#### PROVIDED DATA:
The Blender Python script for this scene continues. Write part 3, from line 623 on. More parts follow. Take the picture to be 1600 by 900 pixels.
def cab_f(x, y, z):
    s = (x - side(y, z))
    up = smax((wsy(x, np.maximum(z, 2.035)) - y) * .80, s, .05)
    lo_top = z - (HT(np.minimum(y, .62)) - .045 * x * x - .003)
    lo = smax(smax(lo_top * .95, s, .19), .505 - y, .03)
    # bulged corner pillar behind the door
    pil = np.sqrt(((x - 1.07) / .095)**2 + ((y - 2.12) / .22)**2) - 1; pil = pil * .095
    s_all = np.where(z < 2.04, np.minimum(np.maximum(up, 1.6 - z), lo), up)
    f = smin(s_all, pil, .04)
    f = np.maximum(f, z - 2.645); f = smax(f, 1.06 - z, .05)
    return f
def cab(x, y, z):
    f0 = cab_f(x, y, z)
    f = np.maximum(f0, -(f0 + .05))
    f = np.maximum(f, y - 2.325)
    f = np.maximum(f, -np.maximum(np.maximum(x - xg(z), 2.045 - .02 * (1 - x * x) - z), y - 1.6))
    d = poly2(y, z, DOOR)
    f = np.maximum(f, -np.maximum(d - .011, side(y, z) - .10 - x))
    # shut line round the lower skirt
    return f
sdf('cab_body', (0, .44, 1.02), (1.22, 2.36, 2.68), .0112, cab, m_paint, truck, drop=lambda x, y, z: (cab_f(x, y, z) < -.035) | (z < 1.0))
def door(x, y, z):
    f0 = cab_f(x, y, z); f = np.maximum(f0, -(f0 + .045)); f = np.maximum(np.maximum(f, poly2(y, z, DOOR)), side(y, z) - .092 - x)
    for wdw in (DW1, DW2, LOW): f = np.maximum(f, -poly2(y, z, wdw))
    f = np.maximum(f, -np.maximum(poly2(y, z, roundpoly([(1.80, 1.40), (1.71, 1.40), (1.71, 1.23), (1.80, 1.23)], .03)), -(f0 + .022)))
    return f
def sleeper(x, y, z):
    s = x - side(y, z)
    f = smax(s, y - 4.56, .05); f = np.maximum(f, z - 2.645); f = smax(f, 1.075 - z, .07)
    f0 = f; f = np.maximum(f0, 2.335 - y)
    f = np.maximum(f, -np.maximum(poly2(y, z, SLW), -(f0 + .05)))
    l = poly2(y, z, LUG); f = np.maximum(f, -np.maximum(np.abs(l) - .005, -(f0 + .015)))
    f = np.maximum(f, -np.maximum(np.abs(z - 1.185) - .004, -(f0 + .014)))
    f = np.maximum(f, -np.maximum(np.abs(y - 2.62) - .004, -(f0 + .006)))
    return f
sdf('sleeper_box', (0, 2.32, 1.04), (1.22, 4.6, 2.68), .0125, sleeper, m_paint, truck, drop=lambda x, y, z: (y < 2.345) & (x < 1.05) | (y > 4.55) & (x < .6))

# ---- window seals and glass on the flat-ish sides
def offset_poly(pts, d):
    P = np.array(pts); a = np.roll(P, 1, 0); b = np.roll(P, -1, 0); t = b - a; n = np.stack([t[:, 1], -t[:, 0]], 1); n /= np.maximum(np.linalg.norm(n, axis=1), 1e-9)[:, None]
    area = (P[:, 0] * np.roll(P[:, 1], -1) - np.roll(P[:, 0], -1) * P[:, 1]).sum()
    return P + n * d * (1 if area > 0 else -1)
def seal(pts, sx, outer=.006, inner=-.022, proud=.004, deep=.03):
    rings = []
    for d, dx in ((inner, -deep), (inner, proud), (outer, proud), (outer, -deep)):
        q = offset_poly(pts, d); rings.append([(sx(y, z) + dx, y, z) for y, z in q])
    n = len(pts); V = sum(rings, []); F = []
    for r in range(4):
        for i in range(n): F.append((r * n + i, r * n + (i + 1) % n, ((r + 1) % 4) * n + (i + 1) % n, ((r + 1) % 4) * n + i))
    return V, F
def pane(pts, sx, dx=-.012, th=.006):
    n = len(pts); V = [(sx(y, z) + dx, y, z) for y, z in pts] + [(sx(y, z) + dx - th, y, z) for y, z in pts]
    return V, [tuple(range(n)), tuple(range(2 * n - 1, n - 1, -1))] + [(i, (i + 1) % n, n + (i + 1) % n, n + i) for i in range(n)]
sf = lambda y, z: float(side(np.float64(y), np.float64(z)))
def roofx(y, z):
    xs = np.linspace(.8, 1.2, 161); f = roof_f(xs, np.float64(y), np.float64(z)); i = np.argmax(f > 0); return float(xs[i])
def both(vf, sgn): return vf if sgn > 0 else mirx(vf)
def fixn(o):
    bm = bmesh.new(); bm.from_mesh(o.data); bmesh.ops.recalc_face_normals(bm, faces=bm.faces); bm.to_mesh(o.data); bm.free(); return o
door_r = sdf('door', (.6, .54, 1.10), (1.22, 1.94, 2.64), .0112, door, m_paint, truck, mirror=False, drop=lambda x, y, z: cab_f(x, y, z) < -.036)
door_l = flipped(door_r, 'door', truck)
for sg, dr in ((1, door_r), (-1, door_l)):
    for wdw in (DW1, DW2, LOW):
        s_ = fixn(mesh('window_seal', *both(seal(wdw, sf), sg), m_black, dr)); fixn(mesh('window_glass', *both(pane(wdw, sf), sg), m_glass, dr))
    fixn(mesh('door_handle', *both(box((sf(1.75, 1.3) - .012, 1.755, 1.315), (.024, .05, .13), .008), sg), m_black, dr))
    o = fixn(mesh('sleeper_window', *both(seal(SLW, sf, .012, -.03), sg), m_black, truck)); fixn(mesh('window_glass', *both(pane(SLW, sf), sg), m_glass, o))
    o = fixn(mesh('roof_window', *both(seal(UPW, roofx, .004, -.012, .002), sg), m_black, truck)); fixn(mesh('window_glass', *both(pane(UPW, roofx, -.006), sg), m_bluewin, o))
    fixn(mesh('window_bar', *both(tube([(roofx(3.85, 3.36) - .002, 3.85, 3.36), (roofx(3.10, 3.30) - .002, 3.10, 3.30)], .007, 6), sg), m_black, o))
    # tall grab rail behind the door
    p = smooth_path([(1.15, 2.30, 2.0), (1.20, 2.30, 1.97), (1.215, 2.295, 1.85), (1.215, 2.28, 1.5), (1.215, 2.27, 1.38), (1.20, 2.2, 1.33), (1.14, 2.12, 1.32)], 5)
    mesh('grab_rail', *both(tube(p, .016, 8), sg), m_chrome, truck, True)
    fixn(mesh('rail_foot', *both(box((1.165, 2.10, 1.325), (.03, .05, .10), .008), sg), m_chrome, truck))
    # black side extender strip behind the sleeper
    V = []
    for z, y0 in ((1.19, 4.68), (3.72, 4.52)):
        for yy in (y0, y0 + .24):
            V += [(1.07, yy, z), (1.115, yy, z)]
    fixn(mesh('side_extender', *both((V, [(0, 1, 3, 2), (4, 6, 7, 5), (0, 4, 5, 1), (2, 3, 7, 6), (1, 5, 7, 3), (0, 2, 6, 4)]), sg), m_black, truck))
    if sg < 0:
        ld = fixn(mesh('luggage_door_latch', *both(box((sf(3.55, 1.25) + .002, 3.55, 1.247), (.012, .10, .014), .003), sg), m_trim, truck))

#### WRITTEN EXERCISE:
Quote the data in full, keeping each word unchanged.

#### FULL OUTPUT:
The Blender Python script for this scene continues. Write part 3, from line 623 on. More parts follow. Take the picture to be 1600 by 900 pixels.
def cab_f(x, y, z):
    s = (x - side(y, z))
    up = smax((wsy(x, np.maximum(z, 2.035)) - y) * .80, s, .05)
    lo_top = z - (HT(np.minimum(y, .62)) - .045 * x * x - .003)
    lo = smax(smax(lo_top * .95, s, .19), .505 - y, .03)
    # bulged corner pillar behind the door
    pil = np.sqrt(((x - 1.07) / .095)**2 + ((y - 2.12) / .22)**2) - 1; pil = pil * .095
    s_all = np.where(z < 2.04, np.minimum(np.maximum(up, 1.6 - z), lo), up)
    f = smin(s_all, pil, .04)
    f = np.maximum(f, z - 2.645); f = smax(f, 1.06 - z, .05)
    return f
def cab(x, y, z):
    f0 = cab_f(x, y, z)
    f = np.maximum(f0, -(f0 + .05))
    f = np.maximum(f, y - 2.325)
    f = np.maximum(f, -np.maximum(np.maximum(x - xg(z), 2.045 - .02 * (1 - x * x) - z), y - 1.6))
    d = poly2(y, z, DOOR)
    f = np.maximum(f, -np.maximum(d - .011, side(y, z) - .10 - x))
    # shut line round the lower skirt
    return f
sdf('cab_body', (0, .44, 1.02), (1.22, 2.36, 2.68), .0112, cab, m_paint, truck, drop=lambda x, y, z: (cab_f(x, y, z) < -.035) | (z < 1.0))
def door(x, y, z):
    f0 = cab_f(x, y, z); f = np.maximum(f0, -(f0 + .045)); f = np.maximum(np.maximum(f, poly2(y, z, DOOR)), side(y, z) - .092 - x)
    for wdw in (DW1, DW2, LOW): f = np.maximum(f, -poly2(y, z, wdw))
    f = np.maximum(f, -np.maximum(poly2(y, z, roundpoly([(1.80, 1.40), (1.71, 1.40), (1.71, 1.23), (1.80, 1.23)], .03)), -(f0 + .022)))
    return f
def sleeper(x, y, z):
    s = x - side(y, z)
    f = smax(s, y - 4.56, .05); f = np.maximum(f, z - 2.645); f = smax(f, 1.075 - z, .07)
    f0 = f; f = np.maximum(f0, 2.335 - y)
    f = np.maximum(f, -np.maximum(poly2(y, z, SLW), -(f0 + .05)))
    l = poly2(y, z, LUG); f = np.maximum(f, -np.maximum(np.abs(l) - .005, -(f0 + .015)))
    f = np.maximum(f, -np.maximum(np.abs(z - 1.185) - .004, -(f0 + .014)))
    f = np.maximum(f, -np.maximum(np.abs(y - 2.62) - .004, -(f0 + .006)))
    return f
sdf('sleeper_box', (0, 2.32, 1.04), (1.22, 4.6, 2.68), .0125, sleeper, m_paint, truck, drop=lambda x, y, z: (y < 2.345) & (x < 1.05) | (y > 4.55) & (x < .6))

# ---- window seals and glass on the flat-ish sides
def offset_poly(pts, d):
    P = np.array(pts); a = np.roll(P, 1, 0); b = np.roll(P, -1, 0); t = b - a; n = np.stack([t[:, 1], -t[:, 0]], 1); n /= np.maximum(np.linalg.norm(n, axis=1), 1e-9)[:, None]
    area = (P[:, 0] * np.roll(P[:, 1], -1) - np.roll(P[:, 0], -1) * P[:, 1]).sum()
    return P + n * d * (1 if area > 0 else -1)
def seal(pts, sx, outer=.006, inner=-.022, proud=.004, deep=.03):
    rings = []
    for d, dx in ((inner, -deep), (inner, proud), (outer, proud), (outer, -deep)):
        q = offset_poly(pts, d); rings.append([(sx(y, z) + dx, y, z) for y, z in q])
    n = len(pts); V = sum(rings, []); F = []
    for r in range(4):
        for i in range(n): F.append((r * n + i, r * n + (i + 1) % n, ((r + 1) % 4) * n + (i + 1) % n, ((r + 1) % 4) * n + i))
    return V, F
def pane(pts, sx, dx=-.012, th=.006):
    n = len(pts); V = [(sx(y, z) + dx, y, z) for y, z in pts] + [(sx(y, z) + dx - th, y, z) for y, z in pts]
    return V, [tuple(range(n)), tuple(range(2 * n - 1, n - 1, -1))] + [(i, (i + 1) % n, n + (i + 1) % n, n + i) for i in range(n)]
sf = lambda y, z: float(side(np.float64(y), np.float64(z)))
def roofx(y, z):
    xs = np.linspace(.8, 1.2, 161); f = roof_f(xs, np.float64(y), np.float64(z)); i = np.argmax(f > 0); return float(xs[i])
def both(vf, sgn): return vf if sgn > 0 else mirx(vf)
def fixn(o):
    bm = bmesh.new(); bm.from_mesh(o.data); bmesh.ops.recalc_face_normals(bm, faces=bm.faces); bm.to_mesh(o.data); bm.free(); return o
door_r = sdf('door', (.6, .54, 1.10), (1.22, 1.94, 2.64), .0112, door, m_paint, truck, mirror=False, drop=lambda x, y, z: cab_f(x, y, z) < -.036)
door_l = flipped(door_r, 'door', truck)
for sg, dr in ((1, door_r), (-1, door_l)):
    for wdw in (DW1, DW2, LOW):
        s_ = fixn(mesh('window_seal', *both(seal(wdw, sf), sg), m_black, dr)); fixn(mesh('window_glass', *both(pane(wdw, sf), sg), m_glass, dr))
    fixn(mesh('door_handle', *both(box((sf(1.75, 1.3) - .012, 1.755, 1.315), (.024, .05, .13), .008), sg), m_black, dr))
    o = fixn(mesh('sleeper_window', *both(seal(SLW, sf, .012, -.03), sg), m_black, truck)); fixn(mesh('window_glass', *both(pane(SLW, sf), sg), m_glass, o))
    o = fixn(mesh('roof_window', *both(seal(UPW, roofx, .004, -.012, .002), sg), m_black, truck)); fixn(mesh('window_glass', *both(pane(UPW, roofx, -.006), sg), m_bluewin, o))
    fixn(mesh('window_bar', *both(tube([(roofx(3.85, 3.36) - .002, 3.85, 3.36), (roofx(3.10, 3.30) - .002, 3.10, 3.30)], .007, 6), sg), m_black, o))
    # tall grab rail behind the door
    p = smooth_path([(1.15, 2.30, 2.0), (1.20, 2.30, 1.97), (1.215, 2.295, 1.85), (1.215, 2.28, 1.5), (1.215, 2.27, 1.38), (1.20, 2.2, 1.33), (1.14, 2.12, 1.32)], 5)
    mesh('grab_rail', *both(tube(p, .016, 8), sg), m_chrome, truck, True)
    fixn(mesh('rail_foot', *both(box((1.165, 2.10, 1.325), (.03, .05, .10), .008), sg), m_chrome, truck))
    # black side extender strip behind the sleeper
    V = []
    for z, y0 in ((1.19, 4.68), (3.72, 4.52)):
        for yy in (y0, y0 + .24):
            V += [(1.07, yy, z), (1.115, yy, z)]
    fixn(mesh('side_extender', *both((V, [(0, 1, 3, 2), (4, 6, 7, 5), (0, 4, 5, 1), (2, 3, 7, 6), (1, 5, 7, 3), (0, 2, 6, 4)]), sg), m_black, truck))
    if sg < 0:
        ld = fixn(mesh('luggage_door_latch', *both(box((sf(3.55, 1.25) + .002, 3.55, 1.247), (.012, .10, .014), .003), sg), m_trim, truck))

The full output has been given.